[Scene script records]
+-------+

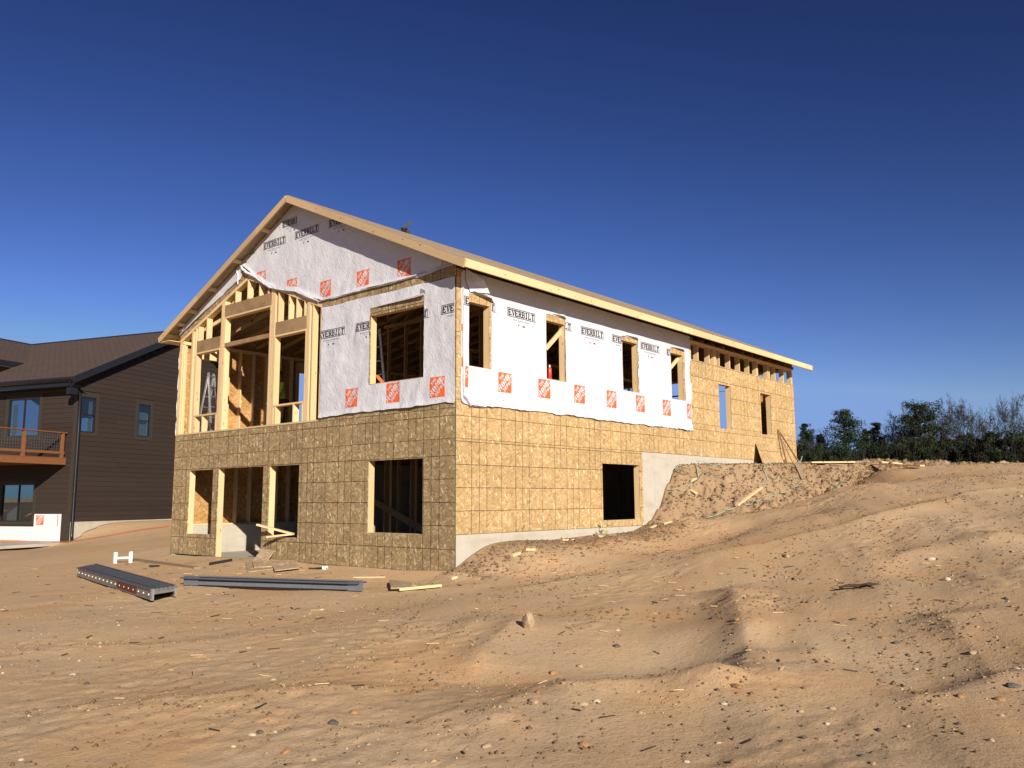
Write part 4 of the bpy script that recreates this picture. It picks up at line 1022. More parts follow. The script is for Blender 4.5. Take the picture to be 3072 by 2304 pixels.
lying('lumber_board', (2352,1389), (2352,1434), 3.5, 1.5, PINE_OLD, 'upright board leaning on the bank beside its dark shadow', 'board', gB, 2.8)
lying('lumber_board', (2430,1391), (2560,1390), 5.5, 1.5, PINE, 'long pale board lying along the crest just right of the house', 'board', gB, .6)
lying('lumber_board', (2640,1391), (2702,1395), 5.5, 1.5, PINE, 'pale board on the crest right of the small dirt mound', 'board', gB, 1.2)
lying('lumber_board', (2622,1401), (2768,1406), 5.5, 1.2, PINE, 'thin long pale board lying just below the crest on the right', 'board', gB, 2.6)
def sheetpx(name, px, th, mt, label, cat, group=None, lift=.2, zs=None):
    P = [gp(u, v) for u, v in px]
    if zs is not None:
        for p, z_ in zip(P, zs): p[2] += z_
    c = np.mean(P, 0); b = MB(); T = [(p[0]-c[0], p[1]-c[1], p[2]-c[2]+th+lift) for p in P]; Bt = [(x, y, z-th) for x, y, z in T]; n = len(P)
    b.face(T); b.face(Bt[::-1])
    for i in range(n): j = (i+1) % n; b.face([T[i], Bt[i], Bt[j], T[j]])
    o = b.build(name, mt); o.location = [k*S for k in c]; return tag(o, label, cat, group)
gS = 'scrap sheets lying on the ground'
sheetpx('board_scrap', [(742,1719),(815,1710),(895,1709),(893,1684),(737,1686)], .7, OSB_SCRAP, 'largest flat scrap sheet lying on the sand below the door opening', 'scrap sheet', gS)
sheetpx('board_scrap', [(762,1708),(812,1706),(850,1700),(880,1687),(756,1690)], .7, OSB_SCRAP, 'narrower scrap sheet lying on top of the largest one', 'scrap sheet', gS, 1.1)
sheetpx('board_scrap', [(824,1719),(900,1710),(893,1701),(816,1704)], .7, OSB_SCRAP, 'right-hand scrap sheet overlapping the large one on the sand', 'scrap sheet', gS, 1.3)
sheetpx('board_scrap', [(1172,1776),(1225,1768),(1236,1753),(1168,1752)], 1.0, OSB_SCRAP, 'splintered scrap sheet under the bright new board near the corner', 'scrap sheet', gS, .4, (1.2,0,0,1.6))
sheetpx('board_scrap', [(2470,1399),(2530,1404),(2608,1392),(2600,1390),(2480,1396)], .6, PINE_GREY, 'sagging thin grey sheet lying on the crest right of the house', 'scrap sheet', gS, 1.6, (1.0,-.2,1.4,1,.6))
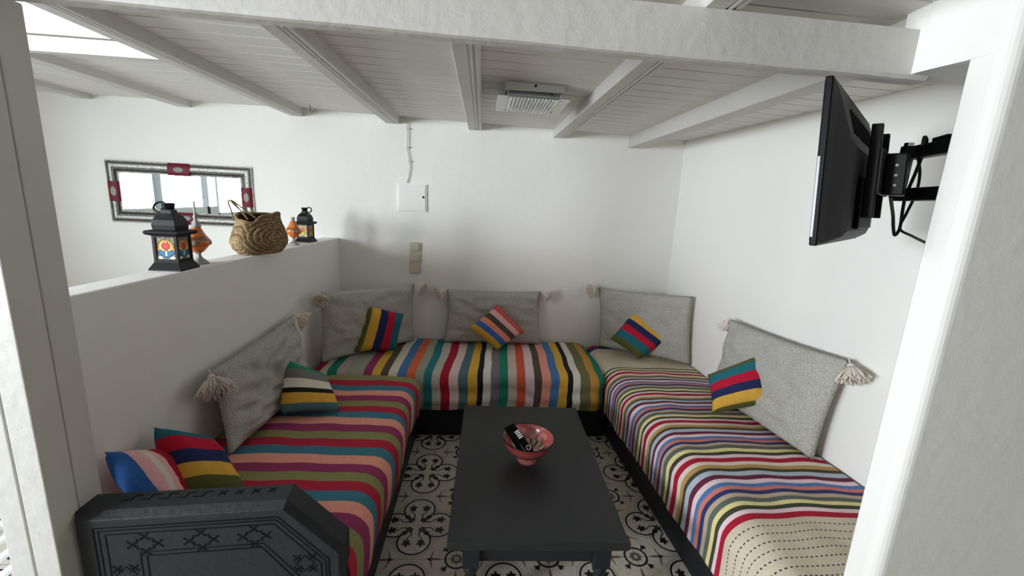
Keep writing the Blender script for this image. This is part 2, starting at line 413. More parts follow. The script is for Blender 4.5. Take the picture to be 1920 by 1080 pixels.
# the main cross beam
mbm = MB(); nx = 60; vs = []; fs = []
pr = [(0, 0), (.012, -.0), (.05, 0), (.05, .115), (0, .115)]
for i in range(nx+1):
    x = -3.6 + (1.15+3.6)*i/nx if False else -1.32 + (1.12+1.32)*i/nx
    zb = 1.966 - .016*x + .002*nz(x, 1, 0, 5); zt = 2.078 - .012*x
    th = .052 - .012*(x+1.3)/2.4
    f = 1.10 + .0015*nz(x, 7, 2, 6)
    vs += [(x, f, zt), (x, f, zb+.012), (x, f+.004, zb+.003), (x, f+.014, zb), (x, f+th, zb), (x, f+th, zt)]
for i in range(nx):
    for k in range(6): fs.append((i*6+k, (i+1)*6+k, (i+1)*6+(k+1) % 6, i*6+(k+1) % 6))
fs += [(0, 1, 2, 3, 4, 5), tuple(nx*6+k for k in range(6))[::-1]]
mbm.add(vs, fs); struct(mbm.build('trim_8', M['joist']))
# left post of two planks with grooves
po = MB()
for (x0, x1, y0, y1) in ((-1.222, -1.164, 1.05, 1.2), (-1.159, -1.1, 1.05, 1.2)): pass
core = [(-1.216, 1.056), (-1.106, 1.056), (-1.106, 1.196), (-1.216, 1.196)]
po.prism(core, 0, 1.995)
for x0, x1 in ((-1.222, -1.165), (-1.1605, -1.1)):
    for y0, y1 in ((1.05, 1.126), (1.1295, 1.2)):
        po.box((x0, y0, 0), (x1, y1, 1.995))
struct(po.build('trim_9', M['joist'], bevel=.003))
# skylight well
sk = MB()
sk.box((-3.6, SKY, 2.115), (SKX, SKY+.04, 2.175)); struct(sk.build('trim_10', M['joist']))
sk = MB(); sk.box((-3.6, SKY+.04, 2.17), (-1.0, SKY+.07, 2.235)); sk.box((-3.6, SKY+.035, 2.208), (-1.0, SKY+.04, 2.213)); struct(sk.build('trim_11', M['plaster2']))
sk = MB(); gridwall(sk, (-4.5, 2.62), (-.5, 2.62), 2.2, 2.42, .015, 4, (0, -1), step=.03); o = struct(sk.build('trim_12', M['stone'], recalc=False))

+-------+

Aim
Leave out all images, then reproduce the entries above exactly.

Answer for this exercise
Write part 4 of the bpy script that recreates this picture. It picks up at line 1022. More parts follow. The script is for Blender 4.5. Take the picture to be 3072 by 2304 pixels.
lying('lumber_board', (2352,1389), (2352,1434), 3.5, 1.5, PINE_OLD, 'upright board leaning on the bank beside its dark shadow', 'board', gB, 2.8)
lying('lumber_board', (2430,1391), (2560,1390), 5.5, 1.5, PINE, 'long pale board lying along the crest just right of the house', 'board', gB, .6)
lying('lumber_board', (2640,1391), (2702,1395), 5.5, 1.5, PINE, 'pale board on the crest right of the small dirt mound', 'board', gB, 1.2)
lying('lumber_board', (2622,1401), (2768,1406), 5.5, 1.2, PINE, 'thin long pale board lying just below the crest on the right', 'board', gB, 2.6)
def sheetpx(name, px, th, mt, label, cat, group=None, lift=.2, zs=None):
    P = [gp(u, v) for u, v in px]
    if zs is not None:
        for p, z_ in zip(P, zs): p[2] += z_
    c = np.mean(P, 0); b = MB(); T = [(p[0]-c[0], p[1]-c[1], p[2]-c[2]+th+lift) for p in P]; Bt = [(x, y, z-th) for x, y, z in T]; n = len(P)
    b.face(T); b.face(Bt[::-1])
    for i in range(n): j = (i+1) % n; b.face([T[i], Bt[i], Bt[j], T[j]])
    o = b.build(name, mt); o.location = [k*S for k in c]; return tag(o, label, cat, group)
gS = 'scrap sheets lying on the ground'
sheetpx('board_scrap', [(742,1719),(815,1710),(895,1709),(893,1684),(737,1686)], .7, OSB_SCRAP, 'largest flat scrap sheet lying on the sand below the door opening', 'scrap sheet', gS)
sheetpx('board_scrap', [(762,1708),(812,1706),(850,1700),(880,1687),(756,1690)], .7, OSB_SCRAP, 'narrower scrap sheet lying on top of the largest one', 'scrap sheet', gS, 1.1)
sheetpx('board_scrap', [(824,1719),(900,1710),(893,1701),(816,1704)], .7, OSB_SCRAP, 'right-hand scrap sheet overlapping the large one on the sand', 'scrap sheet', gS, 1.3)
sheetpx('board_scrap', [(1172,1776),(1225,1768),(1236,1753),(1168,1752)], 1.0, OSB_SCRAP, 'splintered scrap sheet under the bright new board near the corner', 'scrap sheet', gS, .4, (1.2,0,0,1.6))
sheetpx('board_scrap', [(2470,1399),(2530,1404),(2608,1392),(2600,1390),(2480,1396)], .6, PINE_GREY, 'sagging thin grey sheet lying on the crest right of the house', 'scrap sheet', gS, 1.6, (1.0,-.2,1.4,1,.6))
Keep writing the Blender script for this image. This is part 2, starting at line 413. More parts follow. The script is for Blender 4.5. Take the picture to be 1920 by 1080 pixels.
# the main cross beam
mbm = MB(); nx = 60; vs = []; fs = []
pr = [(0, 0), (.012, -.0), (.05, 0), (.05, .115), (0, .115)]
for i in range(nx+1):
    x = -3.6 + (1.15+3.6)*i/nx if False else -1.32 + (1.12+1.32)*i/nx
    zb = 1.966 - .016*x + .002*nz(x, 1, 0, 5); zt = 2.078 - .012*x
    th = .052 - .012*(x+1.3)/2.4
    f = 1.10 + .0015*nz(x, 7, 2, 6)
    vs += [(x, f, zt), (x, f, zb+.012), (x, f+.004, zb+.003), (x, f+.014, zb), (x, f+th, zb), (x, f+th, zt)]
for i in range(nx):
    for k in range(6): fs.append((i*6+k, (i+1)*6+k, (i+1)*6+(k+1) % 6, i*6+(k+1) % 6))
fs += [(0, 1, 2, 3, 4, 5), tuple(nx*6+k for k in range(6))[::-1]]
mbm.add(vs, fs); struct(mbm.build('trim_8', M['joist']))
# left post of two planks with grooves
po = MB()
for (x0, x1, y0, y1) in ((-1.222, -1.164, 1.05, 1.2), (-1.159, -1.1, 1.05, 1.2)): pass
core = [(-1.216, 1.056), (-1.106, 1.056), (-1.106, 1.196), (-1.216, 1.196)]
po.prism(core, 0, 1.995)
for x0, x1 in ((-1.222, -1.165), (-1.1605, -1.1)):
    for y0, y1 in ((1.05, 1.126), (1.1295, 1.2)):
        po.box((x0, y0, 0), (x1, y1, 1.995))
struct(po.build('trim_9', M['joist'], bevel=.003))
# skylight well
sk = MB()
sk.box((-3.6, SKY, 2.115), (SKX, SKY+.04, 2.175)); struct(sk.build('trim_10', M['joist']))
sk = MB(); sk.box((-3.6, SKY+.04, 2.17), (-1.0, SKY+.07, 2.235)); sk.box((-3.6, SKY+.035, 2.208), (-1.0, SKY+.04, 2.213)); struct(sk.build('trim_11', M['plaster2']))
sk = MB(); gridwall(sk, (-4.5, 2.62), (-.5, 2.62), 2.2, 2.42, .015, 4, (0, -1), step=.03); o = struct(sk.build('trim_12', M['stone'], recalc=False))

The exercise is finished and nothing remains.